By implementing this strategy, you can potentially make your money last longer, and accumulate a significantly larger sum of money compared to a traditional draw-down approach on a 401K or IRA account. It provides a means to access funds without triggering taxes while allowing your cash value to continue growing with a compounded rate of return.

 

It is important to note that when you have an outstanding loan, the payable death benefit of the policy is reduced by the loan amount plus accrued interest. This demonstrates how you can leverage the benefits of the insurance contract while you are alive, maximizing the value it offers throughout your lifetime.

Permanent ADVANTAGES

Harness the enduring growth of whole life insurance cash value—boosted by compounding dividends—and embrace its unmatched potential to work doubly hard for your wealth. And add the shield of a guaranteed death benefit, this is a financial advantage worth seizing.
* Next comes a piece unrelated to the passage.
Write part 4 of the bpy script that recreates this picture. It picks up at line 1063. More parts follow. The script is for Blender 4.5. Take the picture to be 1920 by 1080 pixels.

The cash value of whole life insurance consistently grows over time, assuming you are consistently paying your premiums as modeled. Once a dividend is paid, it becomes a permanent addition to your cash value and cannot be taken back. Each year, your cash value increases regardless of current market conditions and returns. This is a valuable benefit that should not be overlooked.

 

Accessing your cash value within a policy for wealth creation allows your money to work twice, effectively maximizing its potential. This unique characteristic is not found in any other financial instrument that I am aware of. Furthermore, whole life insurance offers significant tax advantages and far more consistent returns when compared to trading accounts. The gains accumulated within a whole life policy grow on a tax-deferred basis. When accessed through policy loans in the future, these gains can be utilized tax-free, providing a considerable tax advantage.

Let's also consider the aspect of protection. Rest easy knowing that your financial responsibilities are safeguarded through a guaranteed death benefit. Even if you take out policy loans to invest in real estate, syndications, the stock market, or business ventures, your investments will remain covered by a death benefit for your beneficiaries.